Teams are locked into a cycle of suffering characterized by the feeling that they are sprinting just to stay still. This morale and productivity-destroying state is caused by an inability to find time to save time. Our new research, The State of Availability Report 2022, discovered that teams know what they want to do—harness cloud and DevOps practices and tools to advance digital transformation—but something’s getting in the way.
The data we collected showed that teams are:
- Drowning in data thanks to monitoring tools proliferation
- Stuck in monitoring and incident management cycles
- Not even delivering on the availability promises they are making
It’s time for leaders to help their teams to unlock time to create optimal infrastructure for availability and escape the vicious cycles they are stuck in—where time is always spent fixing problems and rarely tackling the underlying causes to deliver improvements that have longevity. And for those teams who have autonomy over what work they do when—it’s time for them to adopt new practices and tooling that create an infrastructure that supports sustainable ways of working.
Here’s how to do it.
- Start with baselining your current availability state. You need to know what you’re dealing with to know what to change. And you need to be sure your destination aligns with your organization’s goals. In the context of availability, this means creating customer experiences that result in tangible feedback in the form of social sentiment, referrals and reviews, and product or service usage that ultimately result in increased income. You need to know what monitoring tools you have, how they are used, and what they are costing you. And you need to understand your current performance vis a vis the metrics you already have in place.

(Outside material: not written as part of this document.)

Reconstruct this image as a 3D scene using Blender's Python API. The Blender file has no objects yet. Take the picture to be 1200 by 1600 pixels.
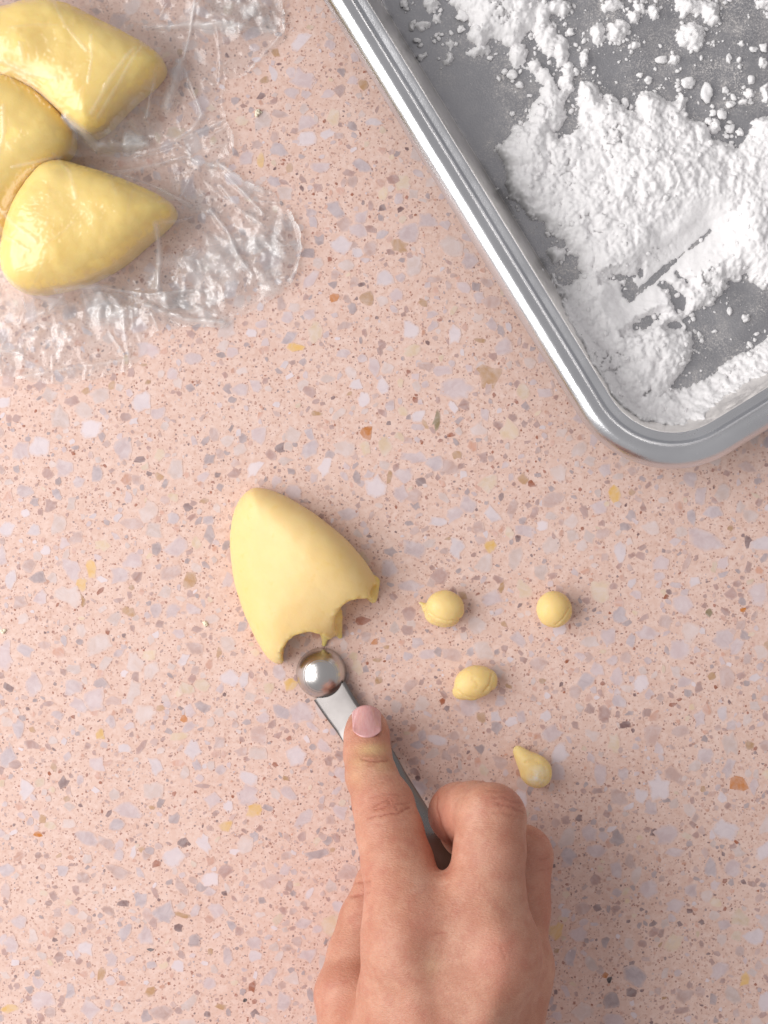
import bpy, bmesh, math, random
import numpy as np

random.seed(7)
RNG = np.random.default_rng(11)
SC = bpy.context.scene
COL = SC.collection
MM = 0.001
CAM_H = 550.0                       # camera height above the counter, mm

# ------------------------------------------------------------------ camera, light, exposure
cam_d = bpy.data.cameras.new('camera')
cam_d.sensor_fit = 'HORIZONTAL'
cam_d.sensor_width = 36.0
cam_d.lens = 36.0 * CAM_H / 240.0
cam_d.clip_start = 0.01
cam_d.clip_end = 20.0
cam = bpy.data.objects.new('camera', cam_d)
cam.location = (0, 0, CAM_H * MM)
COL.objects.link(cam)
SC.camera = cam

world = bpy.data.worlds.new("World")
SC.world = world
world.use_nodes = True
wb = world.node_tree.nodes['Background']
wb.inputs['Color'].default_value = (1.0, 0.97, 0.985, 1)
wb.inputs['Strength'].default_value = 0.42

from mathutils import Vector
def area_light(name, loc, target, sx, sy, power, color):
    d = bpy.data.lights.new(name, 'AREA')
    d.shape = 'RECTANGLE'; d.size = sx; d.size_y = sy
    d.energy = power; d.color = color
    o = bpy.data.objects.new(name, d)
    o.location = loc
    o.rotation_euler = (Vector(target) - Vector(loc)).to_track_quat('-Z', 'Y').to_euler()
    COL.objects.link(o)
    return o
area_light('softbox_light', (-0.66, 0.0, 0.56), (0, 0, 0.02), 0.95, 0.80, 10.4, (1.0, 0.975, 0.955))

SC.view_settings.view_transform = 'Standard'
SC.view_settings.look = 'None'
SC.view_settings.exposure = 0.0
SC.view_settings.gamma = 1.0
SC.cycles.transparent_max_bounces = 48
SC.cycles.max_bounces = 14
SC.cycles.caustics_reflective = False
SC.cycles.caustics_refractive = False

# ------------------------------------------------------------------ small tools
def P(px, py, z=0.0):
    """photo point on a level z (mm above the counter) -> place in mm"""
    k = 0.2 * (CAM_H - z) / CAM_H
    return np.array([(px - 600.0) * k, (800.0 - py) * k, z])

def poly_mm(pts, z=0.0):
    return np.array([P(a, b, z)[:2] for a, b in pts])

def hash2(ix, iy, seed):
    ix = ix.astype(np.int64).astype(np.uint32); iy = iy.astype(np.int64).astype(np.uint32)
    h = ix * np.uint32(374761393) + iy * np.uint32(668265263) + np.uint32((seed * 974634777 + 12345) & 0xffffffff)
    h = (h ^ (h >> np.uint32(13))) * np.uint32(1274126177)
    h = (h ^ (h >> np.uint32(16))) * np.uint32(2246822519)
    h = h ^ (h >> np.uint32(15))
    return (h & np.uint32(0xffffff)).astype(np.float64) / 16777215.0

def vnoise(x, y, seed=0):
    ix = np.floor(x); iy = np.floor(y)
    fx = x - ix; fy = y - iy
    fx = fx * fx * fx * (fx * (fx * 6 - 15) + 10); fy = fy * fy * fy * (fy * (fy * 6 - 15) + 10)
    a = hash2(ix, iy, seed); b = hash2(ix + 1, iy, seed)
    c = hash2(ix, iy + 1, seed); d = hash2(ix + 1, iy + 1, seed)
    return (a + (b - a) * fx) * (1 - fy) + (c + (d - c) * fx) * fy

def fbm(x, y, seed=0, octv=4):
    """about -1..1"""
    s = 0; a = 1.0; t = 0
    for o in range(octv):
        s = s + a * (vnoise(x * 2 ** o + 17.3 * o, y * 2 ** o - 9.1 * o, seed + o * 31) * 2 - 1)
        t += a; a *= 0.5
    return s / t * 1.5

def noise3(x, y, z, seed=0):
    iz = np.floor(z); fz = z - iz; fz = fz * fz * (3 - 2 * fz)
    return (vnoise(x + iz * 37.7, y - iz * 21.3, seed) * (1 - fz) + vnoise(x + (iz + 1) * 37.7, y - (iz + 1) * 21.3, seed) * fz) * 2 - 1

def worley(x, y, seed=0):
    ix = np.floor(x); iy = np.floor(y)
    f1 = np.full(x.shape, 9.0); f2 = np.full(x.shape, 9.0); cid = np.zeros(x.shape)
    for dx in (-1, 0, 1):
        for dy in (-1, 0, 1):
            cx = ix + dx; cy = iy + dy
            ox = cx + hash2(cx, cy, seed); oy = cy + hash2(cx, cy, seed + 77)
            d = np.hypot(x - ox, y - oy)
            h = hash2(cx, cy, seed + 191)
            near = d < f1
            f2 = np.where(near, f1, np.minimum(f2, d))
            cid = np.where(near, h, cid)
            f1 = np.where(near, d, f1)
    return f1, f2, cid

def poly_sd(x, y, pts):
    """signed distance to a polygon, positive inside"""
    d = np.full(x.shape, 1e9); ins = np.zeros(x.shape, bool)
    n = len(pts)
    for i in range(n):
        ax, ay = pts[i]; bx, by = pts[(i + 1) % n]
        ex, ey = bx - ax, by - ay
        t = np.clip(((x - ax) * ex + (y - ay) * ey) / (ex * ex + ey * ey + 1e-12), 0, 1)
        d = np.minimum(d, np.hypot(x - ax - t * ex, y - ay - t * ey))
        if abs(ey) > 1e-12:
            c = ((ay > y) != (by > y)) & (x < ex * (y - ay) / ey + ax)
            ins ^= c
    return np.where(ins, d, -d)

def line_d(x, y, pts):
    d = np.full(np.shape(x), 1e9)
    for (ax, ay), (bx, by) in zip(pts[:-1], pts[1:]):
        ex, ey = bx - ax, by - ay
        t = np.clip(((x - ax) * ex + (y - ay) * ey) / (ex * ex + ey * ey + 1e-12), 0, 1)
        d = np.minimum(d, np.hypot(x - ax - t * ex, y - ay - t * ey))
    return d

def smooth_closed(pts, n=4):
    """Chaikin corner cutting of a closed outline"""
    p = np.array(pts, float)
    for _ in range(n):
        q = np.roll(p, -1, 0)
        p = np.stack([p * .75 + q * .25, p * .25 + q * .75], 1).reshape(-1, 2)
    return p

def smin(a, b, k):
    h = np.maximum(k - np.abs(a - b), 0) / k
    return np.minimum(a, b) - h * h * k * 0.25
def smax(a, b, k):
    return -smin(-a, -b, k)

def grid3(lo, hi, h):
    ax = [np.arange(l, u + h, h, dtype=np.float32) for l, u in zip(lo, hi)]
    return np.meshgrid(*ax, indexing='ij')

def cone(X, Y, Z, a, b):
    (ax, ay, az, ar), (bx, by, bz, br) = a, b
    ex, ey, ez = bx - ax, by - ay, bz - az
    px, py, pz = X - np.float32(ax), Y - np.float32(ay), Z - np.float32(az)
    t = np.clip((px * np.float32(ex) + py * np.float32(ey) + pz * np.float32(ez)) * np.float32(1 / (ex * ex + ey * ey + ez * ez + 1e-9)), 0, 1)
    px -= t * np.float32(ex); py -= t * np.float32(ey); pz -= t * np.float32(ez)
    return np.sqrt(px * px + py * py + pz * pz) - (np.float32(ar) + t * np.float32(br - ar))

def ell(X, Y, Z, c, r, ang=0.0):
    ca, sa = math.cos(ang), math.sin(ang)
    dx, dy, dz = X - c[0], Y - c[1], Z - c[2]
    u = (dx * ca + dy * sa) / r[0]; v = (-dx * sa + dy * ca) / r[1]; w = dz / r[2]
    q = np.sqrt(u * u + v * v + w * w) + 1e-6
    g = np.sqrt((u / r[0]) ** 2 + (v / r[1]) ** 2 + (w / r[2]) ** 2) + 1e-6
    return q * (q - 1) / g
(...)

- Then define a small set of KPIs to take forward—and make sure they are aligned to your business goals. As we noted in our previous blog in this series, fewer KPIs correlate with higher performance in terms of meeting SLAs so choose carefully. We recommend error budgets to ensure day-to-day adherence to promises and using MTTD and MTTR to aim to release time from unplanned work to make higher-level improvements. Tagging the type of work your team is doing—unplanned work, paying down technical debt, automating toil, platform improvements, new features—is also going to help you here.
- Review your monitoring tools landscape and consolidate by prioritizing tools by value and usage. This will enable you to reduce your Total Cost of Ownership (TCO) and reduce noise.
- Now it’s time to reduce the noise you’re getting from the monitoring tools that remain—use AIOps to do this and watch your MTTD drop along with the volume of unplanned work your team’s dealing with.
- You can use that time that’s just been released to stabilize your system by paying down technical debt—thus also reducing unplanned work. Automating toil away releases even more time.
- Now you have time to adopt the ways of working that leap you forwards—DevOps and cloud. And—instead of just maintaining customer experience, you can invest in innovating.
Getting control of your monitoring landscape, trimming it, and giving it AIOps superpowers is a virtuous circle that leads teams to a place where they can invest in their future—not just survive in the now. These technology teams are a direct line to the customer in a digital economy and their ability to guarantee customer experience and availability determines the success of an organization. Do not treat them like second-class citizens—enable them to be game-changers for your business.